Decidono quindi di avvolgere i rami in immensi sacchetti per proteggere le pesche dall’attacco della mosca, e il metodo funziona.

Purtroppo, questo rallenta anche i tempi di raccolta, poiché non tutte le pesche, anche sullo stesso albero, maturano allo stesso tempo. 

Una trovata geniale

A questo punto arriva il colpo di genio (o di follia) dei produttori leonfortesi: insacchettare non il ramo ma solo la piccola drupa.

La storia della pesca di Leonforte IGP parte quindi a giugno, quando la drupa è ancora piccola.

Quello è il momento adatto per ‘ncuppare il frutto con della carta pergamena, che funge da protezione non solo dai parassiti ma anche dagli eventi atmosferici.

E permette di allungare anche i tempi di maturazione della pesca di Leonforte, che per questo suole definirsi tardiva o settembrina. 

A differenza delle altre pesche italiane, il frutto leonfortese viene raccolto da settembre fino a novembre, rigorosamente a mano facendo ruotare dolcemente il peduncolo finché non si stacca dal ramo.

Caratteristiche della pesca di Leonforte IGP

Già dopo aver rimosso il coppu protettivo, agli agricoltori spetta il privilegio di sentire l’intenso odore rilasciato dal frutto per 3 mesi dentro il sacchetto, che però arriva ancora intatto sulle nostre tavole.

All’esterno, ci appare un frutto che può essere giallo o bianco a seconda della varietà, in entrambi i casi con delle insenature rosse molto deboli.

La polpa interna rispecchia il colore delle due varietà, e si caratterizza per una decisa croccantezza e per il legame forte con il nocciolo interno.

Al palato poi vince l’estrema dolcezza del frutto, già prevedibile dall’aroma.

Usi della pesca di Leonforte IGP

Vista la sua dolcezza, la pesca tardiva di Leonforte è ideale da mangiare da sola, ma è eccellente protagonista anche di dolci e confetture.

Per salvaguardare la sua unicità di produzione e sapore, nel 2010 il Consorzio ha ottenuto il riconoscimento del marchio di Indicazione Geografica Protetta.

Per ringraziare la pesca e gli agricoltori del leonfortese, meritevoli di aver risollevato l’economia della zona grazie alla loro geniale intuizione, ogni anno nel mese di ottobre si tiene la Sagra delle Pesche, che ha ormai superato i 40 anni di vita.

Curiosità

Abbiamo già parlato della nascita mitica della pesca. Ebbene, sempre nella zona sino-nipponica è conosciuta un’altra leggenda che lega il frutto alla vita dei pescatori.

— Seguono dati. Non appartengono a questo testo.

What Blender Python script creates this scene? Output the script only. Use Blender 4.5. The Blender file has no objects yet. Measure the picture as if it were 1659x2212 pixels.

Siamo sul monte Sondo, nell’odierna Corea del Sud. Il nome del monte significa letteralmente “pesca soprannaturale” e il motivo è presto detto: un pescatore del luogo, inoltrandosi in una grotta, si ritrovò in un villaggio dove fu rifocillato con pesche dal sapore mai provato prima.

Ancora oggi simbolo di immortalità in Cina, nell’Antico Egitto era associata invece al dio del silenzio Arpocrate.

La pesca è entrata anche nei testi di diverse canzoni, come il famoso “Fiori rosa, fiori di pesco” di Battisti, ma anche in diversi proverbi.

Chi mangia le pesche dure non mangia le mature.

La pesca va mangiata dall’albero spiccata.

Pesche, fichi e meloni sono buoni alla loro stagione.